В семейном архиве сохранились лишь разрозненные и отрывочные сведения о постигшей Винсента беде, но все сводится к одному: он предчувствовал приближающееся увольнение. Позже в одном из писем Тео Винсент называл случившееся «не совсем неожиданным» и туманно признавал, что «в некотором смысле вел себя неправильно». Одним из примеров такого неправильного поведения, безусловно, был его самовольный отъезд домой. Судя по всему, рождественский отпуск Винсента был отменен. Возможно, в последнюю минуту – такое случалось, ведь под Рождество в магазине всегда было особенно много работы. Но на сей раз Винсент ослушался.

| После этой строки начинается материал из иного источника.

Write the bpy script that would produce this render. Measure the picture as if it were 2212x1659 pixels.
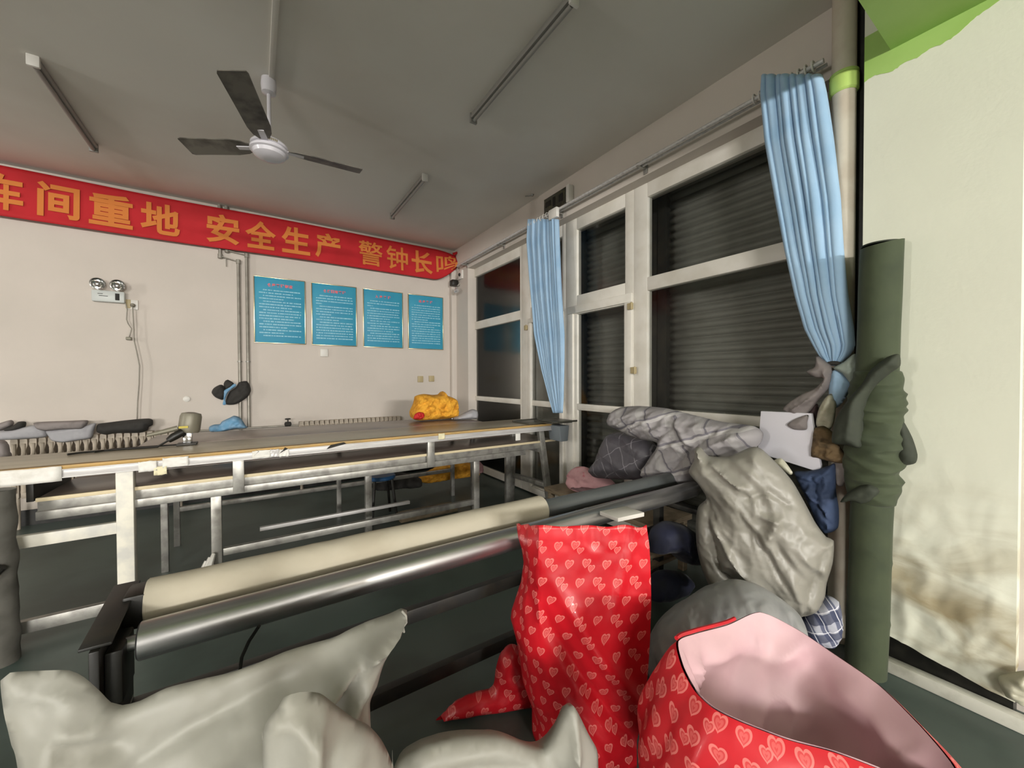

Годы спустя он признался Тео, что «вспылил и хлопнул дверью». Сначала он ни о чем не рассказал дома. Только после окончания празднований, когда Тео отбыл в Гаагу, Винсент решился откровенно поговорить с отцом.
Но и в том разговоре он не упомянул ни о своем самовольном отъезде, ни об увольнении, неизбежность которого он, вероятно, уже предвидел. Вместо этого он описал свои затруднения в более общих словах, взывая к отцовскому сочувствию. «Он там определенно не счастлив, – сообщил Дорус Тео по следам разговора с сыном. – Я уверен, что это место не для него… Наверное, его оттуда лучше бы перевести». Так и не сказав родителям правды, 3 января Винсент сел в поезд из Бреды в Париж. Как наивно полагал Дорус, на момент прощания с родителями Винсент по-прежнему считал, что «должен остаться [в „Гупиль и K°“]». На то же указывает и свидетельство матери: «Перед отъездом он держался мужественно и накануне даже сказал, что хочет поскорее вернуться к работе».
Предчувствие не обмануло Винсента: 4 января, едва он появился на службе, его призвали к ответу за самовольный отъезд. Разговор с Леоном Буссо, одним из партнеров Сента, в письме родителям Винсент назвал «крайне неприятным». Незаконный отпуск был далеко не единственным его проступком, ему припомнили непрерывные нарекания со стороны покупателей, прошлые дисциплинарные взыскания и неоднократные предупредительные переводы из филиала в филиал. Вполне в духе наставлений Фомы Кемпийского, проповедовавшего смирение и покорность, пристыженный Винсент хранил молчание. «Я не видел смысла что-то говорить в свою защиту», – признавался он Тео. Должно быть, он знал: ему остается только смириться с решением, санкционированным на самом высоком уровне. В январе летописец семьи Ван Гог кратко отметил: «…сын Тео[доруса] Винсент… получил уведомление о том, что он больше не является сотрудником „Дома Гупиля“… Господа и раньше отмечали, что он не подходит для этого бизнеса, однако из уважения к дяде Сенту держали его, сколько было возможно».